START Recorded information
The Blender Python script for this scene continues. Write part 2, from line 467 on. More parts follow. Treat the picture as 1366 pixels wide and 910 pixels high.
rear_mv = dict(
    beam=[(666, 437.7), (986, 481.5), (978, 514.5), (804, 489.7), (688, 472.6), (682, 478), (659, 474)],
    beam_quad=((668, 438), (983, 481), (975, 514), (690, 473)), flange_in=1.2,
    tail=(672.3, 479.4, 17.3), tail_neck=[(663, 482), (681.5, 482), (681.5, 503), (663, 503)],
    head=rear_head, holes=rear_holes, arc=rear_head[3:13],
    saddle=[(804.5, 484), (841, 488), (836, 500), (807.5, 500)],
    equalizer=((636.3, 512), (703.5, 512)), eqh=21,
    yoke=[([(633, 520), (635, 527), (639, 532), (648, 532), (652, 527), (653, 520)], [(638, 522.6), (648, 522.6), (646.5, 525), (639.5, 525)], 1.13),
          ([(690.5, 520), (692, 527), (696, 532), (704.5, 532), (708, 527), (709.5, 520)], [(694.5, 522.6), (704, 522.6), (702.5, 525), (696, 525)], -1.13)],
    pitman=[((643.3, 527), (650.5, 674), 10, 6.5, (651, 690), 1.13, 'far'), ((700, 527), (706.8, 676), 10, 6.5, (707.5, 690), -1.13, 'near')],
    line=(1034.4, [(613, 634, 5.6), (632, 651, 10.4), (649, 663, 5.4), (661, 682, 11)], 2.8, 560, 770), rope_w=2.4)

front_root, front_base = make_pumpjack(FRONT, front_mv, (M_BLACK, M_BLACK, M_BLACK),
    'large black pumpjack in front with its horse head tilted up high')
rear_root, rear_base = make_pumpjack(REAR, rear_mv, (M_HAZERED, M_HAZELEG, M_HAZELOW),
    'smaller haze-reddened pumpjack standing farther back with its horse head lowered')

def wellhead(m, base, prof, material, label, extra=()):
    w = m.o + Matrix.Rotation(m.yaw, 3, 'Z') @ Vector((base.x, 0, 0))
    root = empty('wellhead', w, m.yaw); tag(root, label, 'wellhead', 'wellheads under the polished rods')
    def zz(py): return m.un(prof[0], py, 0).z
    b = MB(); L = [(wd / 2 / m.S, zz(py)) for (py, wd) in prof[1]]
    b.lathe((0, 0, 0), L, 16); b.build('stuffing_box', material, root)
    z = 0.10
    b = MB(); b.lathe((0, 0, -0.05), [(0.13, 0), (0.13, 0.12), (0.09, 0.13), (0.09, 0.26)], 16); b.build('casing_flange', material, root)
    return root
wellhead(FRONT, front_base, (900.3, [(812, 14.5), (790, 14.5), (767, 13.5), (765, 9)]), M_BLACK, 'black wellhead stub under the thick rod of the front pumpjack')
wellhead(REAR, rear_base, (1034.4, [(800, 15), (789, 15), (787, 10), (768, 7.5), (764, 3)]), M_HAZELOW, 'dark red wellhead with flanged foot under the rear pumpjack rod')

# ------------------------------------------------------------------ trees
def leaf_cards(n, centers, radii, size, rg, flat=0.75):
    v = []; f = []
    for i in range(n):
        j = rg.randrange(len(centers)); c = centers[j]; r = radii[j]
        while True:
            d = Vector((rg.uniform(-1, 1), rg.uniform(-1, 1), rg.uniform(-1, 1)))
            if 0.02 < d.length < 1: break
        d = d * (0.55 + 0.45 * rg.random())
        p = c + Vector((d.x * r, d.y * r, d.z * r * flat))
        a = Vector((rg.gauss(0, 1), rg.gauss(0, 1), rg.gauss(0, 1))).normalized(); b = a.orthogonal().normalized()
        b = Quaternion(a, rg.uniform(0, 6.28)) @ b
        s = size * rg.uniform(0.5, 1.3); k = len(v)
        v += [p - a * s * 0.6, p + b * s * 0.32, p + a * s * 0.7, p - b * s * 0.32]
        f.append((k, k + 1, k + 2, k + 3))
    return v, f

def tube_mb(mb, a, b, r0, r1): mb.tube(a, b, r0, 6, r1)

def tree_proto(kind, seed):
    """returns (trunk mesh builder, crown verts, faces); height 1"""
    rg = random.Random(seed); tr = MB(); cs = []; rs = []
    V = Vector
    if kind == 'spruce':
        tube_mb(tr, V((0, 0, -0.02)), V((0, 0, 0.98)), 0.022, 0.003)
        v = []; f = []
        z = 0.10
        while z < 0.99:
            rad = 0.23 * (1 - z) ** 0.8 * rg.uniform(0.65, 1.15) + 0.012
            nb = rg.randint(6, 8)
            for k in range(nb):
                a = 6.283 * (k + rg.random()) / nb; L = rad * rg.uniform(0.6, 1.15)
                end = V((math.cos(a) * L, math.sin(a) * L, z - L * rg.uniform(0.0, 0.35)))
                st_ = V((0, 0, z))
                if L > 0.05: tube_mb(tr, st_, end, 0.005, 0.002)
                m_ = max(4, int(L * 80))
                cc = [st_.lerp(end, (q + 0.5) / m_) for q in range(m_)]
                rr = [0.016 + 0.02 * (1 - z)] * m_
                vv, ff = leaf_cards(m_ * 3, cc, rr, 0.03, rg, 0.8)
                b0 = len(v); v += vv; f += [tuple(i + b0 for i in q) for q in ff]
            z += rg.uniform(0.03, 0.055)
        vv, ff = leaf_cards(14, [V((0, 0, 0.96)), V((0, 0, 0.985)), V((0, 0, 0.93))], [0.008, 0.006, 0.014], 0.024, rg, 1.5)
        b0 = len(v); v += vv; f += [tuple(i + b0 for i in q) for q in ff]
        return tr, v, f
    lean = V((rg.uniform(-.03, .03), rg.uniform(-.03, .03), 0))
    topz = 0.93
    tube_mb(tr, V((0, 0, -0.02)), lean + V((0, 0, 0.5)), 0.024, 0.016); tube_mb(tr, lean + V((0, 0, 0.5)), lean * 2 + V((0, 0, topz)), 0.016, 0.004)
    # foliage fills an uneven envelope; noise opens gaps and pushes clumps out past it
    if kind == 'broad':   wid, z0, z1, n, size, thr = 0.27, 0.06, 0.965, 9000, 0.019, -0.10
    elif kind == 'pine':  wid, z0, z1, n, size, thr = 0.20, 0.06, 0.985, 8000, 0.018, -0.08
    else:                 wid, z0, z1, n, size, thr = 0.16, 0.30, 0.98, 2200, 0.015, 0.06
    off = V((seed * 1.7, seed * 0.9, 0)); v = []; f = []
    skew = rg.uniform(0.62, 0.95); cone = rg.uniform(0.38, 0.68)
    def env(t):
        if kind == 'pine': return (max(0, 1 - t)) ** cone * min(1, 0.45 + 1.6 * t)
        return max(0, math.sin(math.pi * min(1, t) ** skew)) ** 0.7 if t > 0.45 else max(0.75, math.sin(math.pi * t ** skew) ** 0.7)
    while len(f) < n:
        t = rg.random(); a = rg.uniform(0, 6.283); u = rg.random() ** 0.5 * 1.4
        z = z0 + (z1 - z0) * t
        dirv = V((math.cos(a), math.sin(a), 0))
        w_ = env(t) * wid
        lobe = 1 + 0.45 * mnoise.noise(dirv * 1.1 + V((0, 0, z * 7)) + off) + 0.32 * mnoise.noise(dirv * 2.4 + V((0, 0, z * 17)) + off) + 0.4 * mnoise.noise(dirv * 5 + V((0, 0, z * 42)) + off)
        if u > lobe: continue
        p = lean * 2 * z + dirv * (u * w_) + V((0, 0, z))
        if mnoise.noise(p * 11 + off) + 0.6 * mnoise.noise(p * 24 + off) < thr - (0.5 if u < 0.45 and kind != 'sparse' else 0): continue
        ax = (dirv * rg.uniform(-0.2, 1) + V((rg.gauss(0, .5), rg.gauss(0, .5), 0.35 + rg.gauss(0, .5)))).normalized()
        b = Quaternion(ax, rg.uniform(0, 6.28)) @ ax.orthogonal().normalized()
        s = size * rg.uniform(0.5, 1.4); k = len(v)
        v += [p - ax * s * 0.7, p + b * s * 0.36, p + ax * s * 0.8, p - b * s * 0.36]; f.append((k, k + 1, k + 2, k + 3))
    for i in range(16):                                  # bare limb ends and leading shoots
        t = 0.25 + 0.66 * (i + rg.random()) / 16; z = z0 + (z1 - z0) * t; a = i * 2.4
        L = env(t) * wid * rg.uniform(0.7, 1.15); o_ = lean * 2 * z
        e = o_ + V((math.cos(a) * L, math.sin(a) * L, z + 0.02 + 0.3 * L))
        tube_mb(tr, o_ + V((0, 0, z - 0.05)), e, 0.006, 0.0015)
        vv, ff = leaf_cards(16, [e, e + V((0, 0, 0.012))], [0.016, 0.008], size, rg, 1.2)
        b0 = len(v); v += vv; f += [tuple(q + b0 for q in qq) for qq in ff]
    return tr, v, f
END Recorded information
§ **Exercise details**
Quote exactly the opening line of the material above and every line after it, up to and including the line that contains "horse head lowered')".

§ **Answer to the task**
The Blender Python script for this scene continues. Write part 2, from line 467 on. More parts follow. Treat the picture as 1366 pixels wide and 910 pixels high.
rear_mv = dict(
    beam=[(666, 437.7), (986, 481.5), (978, 514.5), (804, 489.7), (688, 472.6), (682, 478), (659, 474)],
    beam_quad=((668, 438), (983, 481), (975, 514), (690, 473)), flange_in=1.2,
    tail=(672.3, 479.4, 17.3), tail_neck=[(663, 482), (681.5, 482), (681.5, 503), (663, 503)],
    head=rear_head, holes=rear_holes, arc=rear_head[3:13],
    saddle=[(804.5, 484), (841, 488), (836, 500), (807.5, 500)],
    equalizer=((636.3, 512), (703.5, 512)), eqh=21,
    yoke=[([(633, 520), (635, 527), (639, 532), (648, 532), (652, 527), (653, 520)], [(638, 522.6), (648, 522.6), (646.5, 525), (639.5, 525)], 1.13),
          ([(690.5, 520), (692, 527), (696, 532), (704.5, 532), (708, 527), (709.5, 520)], [(694.5, 522.6), (704, 522.6), (702.5, 525), (696, 525)], -1.13)],
    pitman=[((643.3, 527), (650.5, 674), 10, 6.5, (651, 690), 1.13, 'far'), ((700, 527), (706.8, 676), 10, 6.5, (707.5, 690), -1.13, 'near')],
    line=(1034.4, [(613, 634, 5.6), (632, 651, 10.4), (649, 663, 5.4), (661, 682, 11)], 2.8, 560, 770), rope_w=2.4)

front_root, front_base = make_pumpjack(FRONT, front_mv, (M_BLACK, M_BLACK, M_BLACK),
    'large black pumpjack in front with its horse head tilted up high')
rear_root, rear_base = make_pumpjack(REAR, rear_mv, (M_HAZERED, M_HAZELEG, M_HAZELOW),
    'smaller haze-reddened pumpjack standing farther back with its horse head lowered')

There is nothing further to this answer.